Innovative play breathes new life into classic Indian folk tale

Innovative play breathes new life into classic Indian folk tale

charandas-chorIndian culture, folk music and dance will take centre stage in Lincolnshire this week as part of an imaginative retelling of one of India’s most celebrated plays.

Charandas Chor: The Honest Thief is a light-hearted comedy inspired by a classic Indian folk story about a principled man caught on the wrong side of the law. In return for protection from the police he makes a bizarre set of promises to a holy man, vowing never to eat from a golden plate, sit on a throne, marry a queen, mount an elephant or tell a lie. As the tale unfolds, his promises are put to the test.

The production has been directed by Dr Sreenath Nair from the University of Lincoln’s School of Fine & Performing Arts and sees Indian costume and theatrical style fused with traditional folk music and dance from Lincolnshire.

While based on the acclaimed 1975 original by Hindi playwright Habib Tanvir, this new version also draws on expert knowledge from the Lincoln Folk Dance Society, renowned folk musician Frances Kelly and local Indian Dandia folk dancers.

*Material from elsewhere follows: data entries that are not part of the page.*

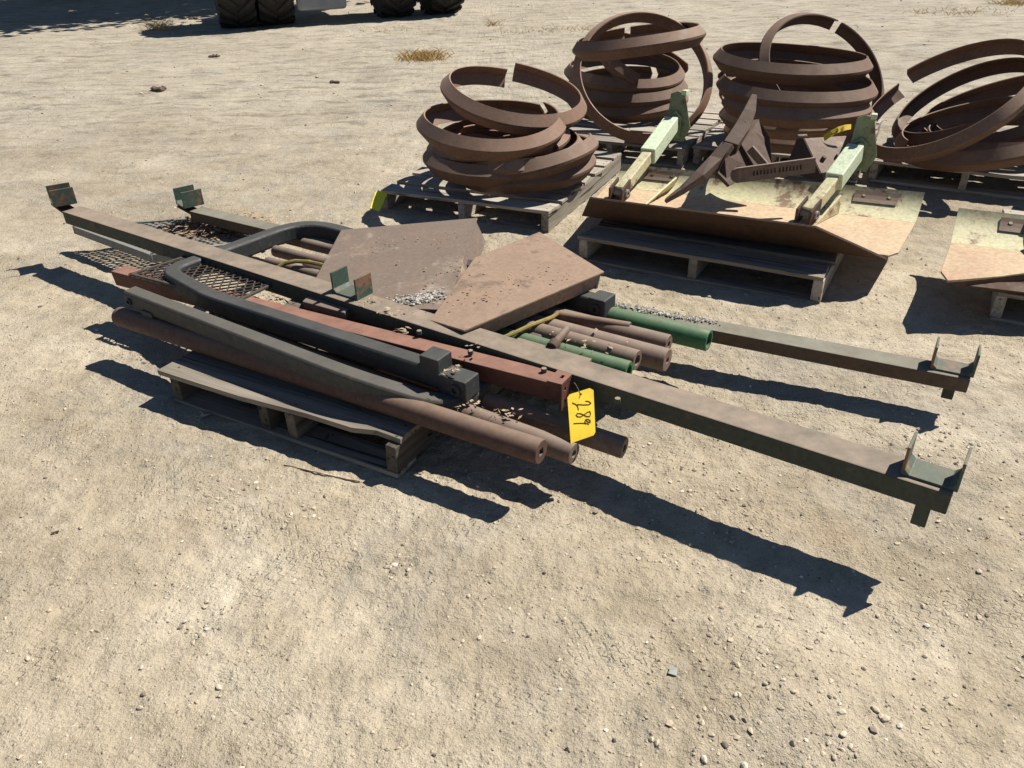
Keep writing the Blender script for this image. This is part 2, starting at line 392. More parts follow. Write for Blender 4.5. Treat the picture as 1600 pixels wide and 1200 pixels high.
co = np.stack([X, Y, Z], -1).reshape(-1, 3).astype(np.float32)
idx = np.arange(n * n).reshape(n, n)
q = np.stack([idx[:-1, :-1], idx[:-1, 1:], idx[1:, 1:], idx[1:, :-1]], -1).reshape(-1, 4)
me = bpy.data.meshes.new('ground'); me.vertices.add(n * n); me.vertices.foreach_set('co', co.ravel())
me.loops.add(q.size); me.loops.foreach_set('vertex_index', q.ravel().astype(np.int32))
me.polygons.add(len(q)); me.polygons.foreach_set('loop_start', np.arange(0, q.size, 4, dtype=np.int32))
me.polygons.foreach_set('use_smooth', np.ones(len(q), dtype=bool))
me.update(); me.validate()
me.materials.append(M['dirt'])
go = bpy.data.objects.new('ground', me); C.objects.link(go); go['kind'] = 'structure'
def gz(x, y): return float(ground_h(np.array([x], float), np.array([y], float))[0])

# pebbles and gravel: far too many to count, one object
def pebbles():
    bm = bmesh.new(); bmesh.ops.create_icosphere(bm, subdivisions=1, radius=1)
    bv = np.array([v.co for v in bm.verts]); bf = np.array([[v.index for v in f.verts] for f in bm.faces]); bm.free()
    P = []
    def scatter(k, x0, x1, y0, y1, s0, s1, pw=3.0):
        for _ in range(k):
            x = RNG.uniform(x0, x1); y = y0 + (y1 - y0) * RNG.random() ** 1.3
            P.append((x, y, s0 + (s1 - s0) * RNG.random() ** pw))
    scatter(13000, -2.6, 2.8, .7, 3.4, .0014, .0048, 2.2)
    scatter(2200, -2.6, 2.8, .7, 3.2, .002, .008, 2.5)
    scatter(700, -.2, 2.0, .7, 2.4, .0025, .008, 3)
    scatter(40, .0, 1.8, .75, 2.2, .004, .009, 2)
    scatter(2600, -5, 6, 3, 8.5, .003, .012, 3)
    scatter(900, -10, 10, 8, 17, .006, .022, 3)
    for (px, py, sp, k) in ((345, 765, .05, 60), (615, 875, .03, 45), (1300, 1130, .14, 90), (1190, 1080, .16, 110), (300, 975, .05, 45), (480, 790, .04, 30),
                            (1200, 1170, .12, 60), (1545, 900, .15, 80), (1480, 700, .1, 70), (420, 560, .04, 20), (1100, 790, .1, 60)):
        c = at(px, py)
        for _ in range(k): P.append((c.x + RNG.normal() * sp, c.y + RNG.normal() * sp, .002 + .0075 * RNG.random() ** 2))
    P = np.array(P); k = len(P); z = ground_h(P[:, 0], P[:, 1])
    an = RNG.uniform(0, 6.28, k); sq = RNG.uniform(.55, 1.0, (k, 2)); fl = RNG.uniform(.4, .8, k)
    jit = RNG.uniform(.62, 1.3, (k, len(bv)))
    B = bv[None] * jit[..., None]; bx = B[..., 0]; by = B[..., 1] * sq[:, :1]; bz = B[..., 2] * fl[:, None]
    s_ = P[:, 2:3]; ca, sa = np.cos(an)[:, None], np.sin(an)[:, None]
    vx = P[:, :1] + s_ * (bx * ca - by * sa); vy = P[:, 1:2] + s_ * (bx * sa + by * ca); vz = (z + P[:, 2] * .1)[:, None] + s_ * bz
    co = np.stack([vx, vy, vz], -1).reshape(-1, 3); fs = (bf[None] + (np.arange(k) * len(bv))[:, None, None]).reshape(-1, 3)
    me = bpy.data.meshes.new('gravel'); me.from_pydata(co.tolist(), [], fs.tolist())
    a = me.attributes.new('shade', 'FLOAT', 'POINT'); a.data.foreach_set('value', np.repeat(np.clip(RNG.normal(.5, .22, k), 0, 1), len(bv)).astype(np.float32))
    me.materials.append(M['pebble']); o = bpy.data.objects.new('gravel', me); C.objects.link(o)
    tag(o, 'small loose pebbles and grit scattered over the dirt yard', 'gravel', kind='stuff')
pebbles()
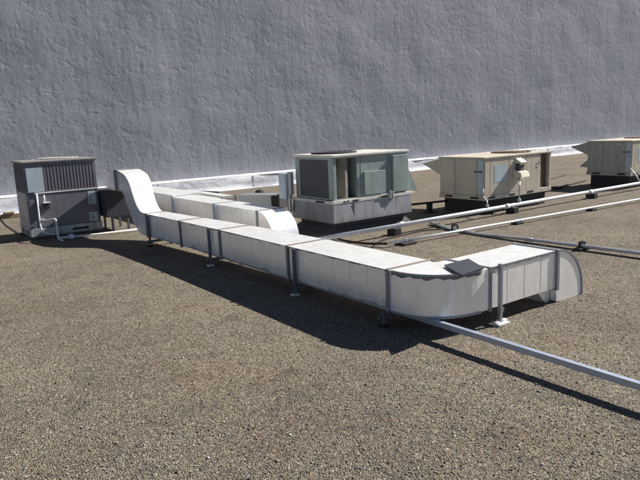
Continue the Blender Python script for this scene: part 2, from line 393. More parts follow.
# gooseneck
def lerp(a, b, t): return a+(b-a)*t
def smooth_curve(P, n):
    out = []
    for i in range(len(P)-1):
        p0 = P[max(i-1, 0)]; p1 = P[i]; p2 = P[i+1]; p3 = P[min(i+2, len(P)-1)]
        for k in range(n):
            t = k/n; out.append(tuple(.5*((2*p1[j])+(-p0[j]+p2[j])*t+(2*p0[j]-5*p1[j]+4*p2[j]-p3[j])*t*t+(-p0[j]+3*p1[j]-3*p2[j]+p3[j])*t**3) for j in range(len(p1))))
    out.append(P[-1]); return out
# (y_top, z_top, y_bottom, z_bottom, left x, right x)
GN = [(9.75, .526, 9.80, .153, 3.495, 3.83), (9.98, .535, 10.12, .165, 3.49, 3.84), (10.2, .65, 10.40, .30, 3.50, 3.86), (10.38, .81, 10.64, .48, 3.52, 3.89), (10.56, .97, 10.86, .68, 3.54, 3.93), (10.84, 1.11, 11.06, .80, 3.56, 3.97), (11.3, 1.19, 11.3, .83, 3.565, 3.99)]
gs = smooth_curve(GN, 5); XR = 3.99
def g_gn(bm):
    bm_sweep(bm, [[(xl, yb, zb), (xr, yb, zb), (xr, yt, zt), (xl, yt, zt)] for yt, zt, yb, zb, xl, xr in gs])
part('gooseneck', g_gn, 'galv', md)
part('flange', lambda bm: (flange_y(bm, 11.28, X0, XR, .82, 1.192), flange_y(bm, 11.38, X0, XR, .82, 1.195)), 'flange', md)
def g_gseam(bm):
    secs = []
    for yt, zt, yb, zb, xl, xr in gs: secs.append([(xl-.008, yt, zt-.012), (xl+.004, yt, zt-.012), (xl+.004, yt, zt+.007), (xl-.008, yt, zt+.007)])
    bm_sweep(bm, secs)
part('edge_seam', g_gseam, 'galvd', md)
def g_down(bm):
    secs = []
    for i in range(11):
        a = i/10*math.pi/2; c = (11.56, .80); ro, ri = .43, .05
        secs.append([(X0, c[0]+ri*math.sin(a), c[1]+ri*math.cos(a)), (XR, c[0]+ri*math.sin(a), c[1]+ri*math.cos(a)),
                     (XR, c[0]+ro*math.sin(a), c[1]-.035+ro*math.cos(a)), (X0, c[0]+ro*math.sin(a), c[1]-.035+ro*math.cos(a))])
    secs = [[(X0, 11.3, .82), (XR, 11.3, .82), (XR, 11.3, 1.195), (X0, 11.3, 1.195)]]+secs
    bm_sweep(bm, secs)
part('down_elbow', g_down, 'galv', md)
part('supply_plenum', B(3.43, 3.97, 11.68, 12.42, .29, .80, bev=.006), 'plen', md)  # near-black colour paints in the shade beneath the gooseneck
for x, y in ((3.56, 11.8), (3.86, 11.8), (3.56, 12.3), (3.86, 12.3)):
    part('leg', B(x-.02, x+.02, y-.02, y+.02, 0, .29), 'legm', md)
# horizontal elbow at near end
CX, CY, RO = 4.105, 3.906, .545
def elbow_ring(a, ro=RO, ri=.045, z0=ZB, z1=ZT):
    ca, sa = math.cos(a), math.sin(a); s = 1+.035*math.sin(2*a)**2
    return [(CX-ro*s*ca, CY-ro*s*sa, z0), (CX-ri*ca, CY-ri*sa, z0), (CX-ri*ca, CY-ri*sa, z1), (CX-ro*s*ca, CY-ro*s*sa, z1)]
def g_elb(bm):
    secs = [ring_y(3.956)]+[elbow_ring(i/16*math.pi/2) for i in range(17)]+[ring_x(4.22, 3.361, 3.861)]
    bm_sweep(bm, secs)
part('elbow', g_elb, 'galv', md)
def g_elbseam(bm, zz):
    for zz0, zz1 in zz:
        secs = []
        for i in range(17):
            a = i/16*math.pi/2; s = 1+.035*math.sin(2*a)**2; r1 = RO*s+.008; r0 = RO*s-.004; ca, sa = math.cos(a), math.sin(a)
            secs.append([(CX-r1*ca, CY-r1*sa, zz0), (CX-r0*ca, CY-r0*sa, zz0), (CX-r0*ca, CY-r0*sa, zz1), (CX-r1*ca, CY-r1*sa, zz1)])
        bm_sweep(bm, secs)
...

Dr Arya Madhavan, who took part in the project and is a practitioner of one of the world’s oldest forms of theatre, Kutiyattam, said: “Combining a celebrated Indian play with Lincolnshire folk music and dance has been an exciting challenge and a revealing experience for the cast of actors, providing a gateway to examine the diversity of arts in rural counties.”

Dr Nair added: “Whilst very distinct, the cultural elements come together in harmony, enhancing a larger understanding of human conditions that cut across the boundaries of culture and ethnicity.”

Charandas Chor: The Honest Thief will be performed at Stamford Arts Centre this Thursday (29) and at Trinity Arts Centre in Gainsborough on Friday (30). Both shows begin at 7.30pm.